While dealing with the comic in form and movement, we showed how any simple image, laughable in itself, is capable of worming its way into other images of a more complex nature and instilling into them something of its comic essence; thus, the highest forms of the comic can sometimes be explained by the lowest.  The inverse process, however, is perhaps even more common, and many coarse comic effects are the direct result of a drop from some very subtle comic element.  For instance, vanity, that higher form of the comic, is an element we are prone to look for, minutely though unconsciously, in every manifestation of human activity.  We look for it if only to laugh at it.  Indeed, our imagination often locates it where it has no business to be.  Perhaps we must attribute to this source the altogether coarse comic element in certain effects which psychologists have very inadequately explained by contrast:  a short man bowing his head to pass beneath a large door; two individuals, one very tall the other a mere dwarf, gravely walking along arm-in-arm, etc.  By scanning narrowly this latter image, we shall probably find that the shorter of the two persons seems as though he were trying to raise himself to the height of the taller, like the frog that wanted to make itself as large as the ox.

III

It would be quite impossible to go through all the peculiarities of character that either coalesce or compete with vanity in order to force themselves upon the attention of the comic poet.  We have shown that all failings may become laughable, and even, occasionally, many a good quality.  Even though a list of all the peculiarities that have ever been found ridiculous were drawn up, comedy would manage to add to them, not indeed by creating artificial ones, but by discovering lines of comic development that had hitherto gone unnoticed; thus does imagination isolate ever fresh figures in the intricate design of one and the same piece of tapestry.  The essential condition, as we know, is that the peculiarity observed should straightway appear as a kind of category into which a number of individuals can step.

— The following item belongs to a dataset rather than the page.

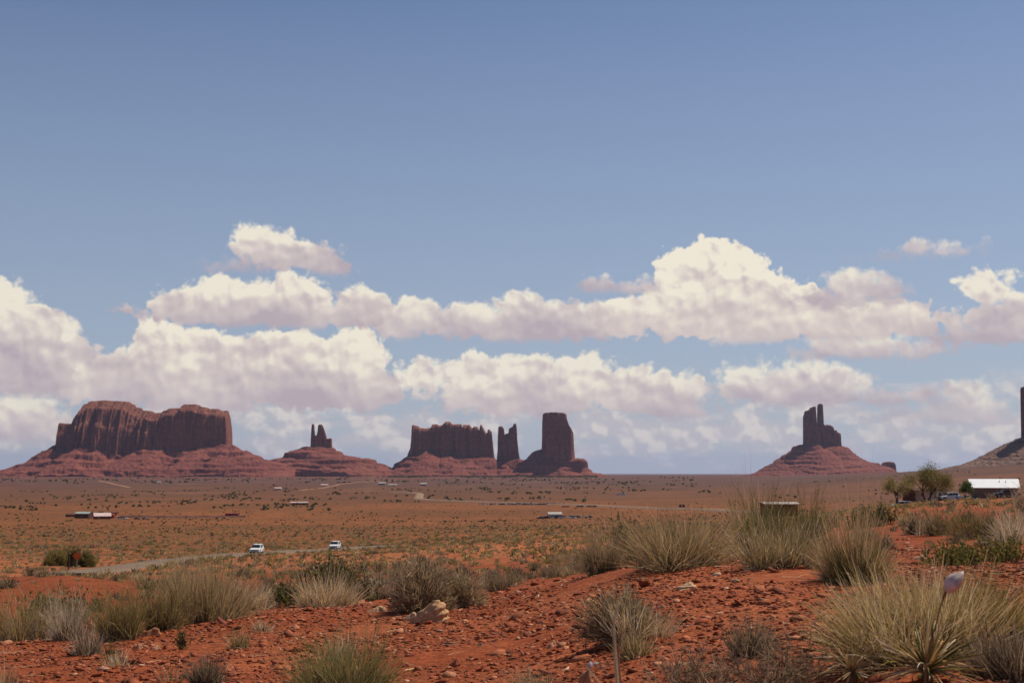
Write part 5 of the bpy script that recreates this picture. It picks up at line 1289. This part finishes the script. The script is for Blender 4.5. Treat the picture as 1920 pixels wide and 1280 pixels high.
for u, lab in ((1275.5, 'left panel of the pair of dark billboards by the far road'), (1281.5, 'right panel of the pair of dark billboards by the far road')):
    X_, Y_, Z_ = GY(u, 1500); o = empty('billboard', (X_, Y_, Z_), 0, lab, 'billboard', 'pair of dark billboards')
    MB().box(-1.35,1.35,-.08,.08,1.0,4.0).build('panel', M['darkpaint'], o)
    for s in (-1, 1): MB().box(s*1.0-.08, s*1.0+.08, .09, .25, -.3, 3.9).build('post', M['wood'], o)

# ---------------------------------------------------------------- dust and air
def volbox(name, verts, faces, dens, colr, label, cat, aniso=0.0):
    m = bpy.data.materials.new(name); m.use_nodes = True; T = NT(m.node_tree); T.n.clear()
    out = T.new('ShaderNodeOutputMaterial'); v = T.new('ShaderNodeVolumePrincipled')
    v.inputs['Color'].default_value = (*colr, 1); v.inputs['Density'].default_value = dens; v.inputs['Anisotropy'].default_value = aniso
    T.l.new(v.outputs[0], out.inputs['Volume'])
    me = bpy.data.meshes.new(name); me.from_pydata(verts, [], faces); me.update(); me.materials.append(m)
    o = bpy.data.objects.new(name, me); COL.objects.link(o); tag(o, label, cat, kind='stuff'); return o
# faint column of red dust blowing over the plain
dx_, dy_, dz_ = GY(688, 2500); dv = []; df = []; NR = 14
for i in range(9):
    t = i/8; rr = (9+16*t)*(1-.55*t**4)
    for j in range(NR):
        a = 2*math.pi*j/NR; q = rr*(1+.22*math.sin(3*a+i)+.15*math.sin(2*a-i*1.7)); dv.append((dx_+q*math.cos(a)+5*math.sin(t*5), dy_+q*math.sin(a), dz_-1+66*t))
for i in range(8):
    for j in range(NR): df.append((i*NR+j, i*NR+(j+1) % NR, (i+1)*NR+(j+1) % NR, (i+1)*NR+j))
df += [tuple(range(NR-1, -1, -1)), tuple(8*NR+j for j in range(NR))]
volbox('dust_plume', dv, df, .0035, (.85, .42, .25), 'faint reddish column of blowing dust over the plain', 'dust')
h0, h1 = -260.0, 700.0
S = 72000.0
volbox('haze', [(-S,-S,h0),(S,-S,h0),(S,S,h0),(-S,S,h0),(-S,-S,h1),(S,-S,h1),(S,S,h1),(-S,S,h1)], [(0,3,2,1),(4,5,6,7),(0,1,5,4),(1,2,6,5),(2,3,7,6),(3,0,4,7)], 1.25e-5, (.60, .69, 1.0), 'thin dusty haze in the air over the desert', 'haze', .3)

Now, there are ready-made categories established by society itself, and necessary to it because it is based on the division of labour.  We mean the various trades, public services and professions.  Each particular profession impresses on its corporate members certain habits of mind and peculiarities of character in which they resemble each other and also distinguish themselves from the rest.  Small societies are thus formed within the bosom of Society at large.  Doubtless they arise from the very organisation of Society as a whole.  And yet, if they held too much aloof, there would be a risk of their proving harmful to sociability.

Now, it is the business of laughter to repress any separatist tendency.  Its function is to convert rigidity into plasticity, to readapt the individual to the whole, in short, to round off the corners wherever they are met with.  Accordingly, we here find a species of the comic whose varieties might be calculated beforehand.  This we shall call the professional comic.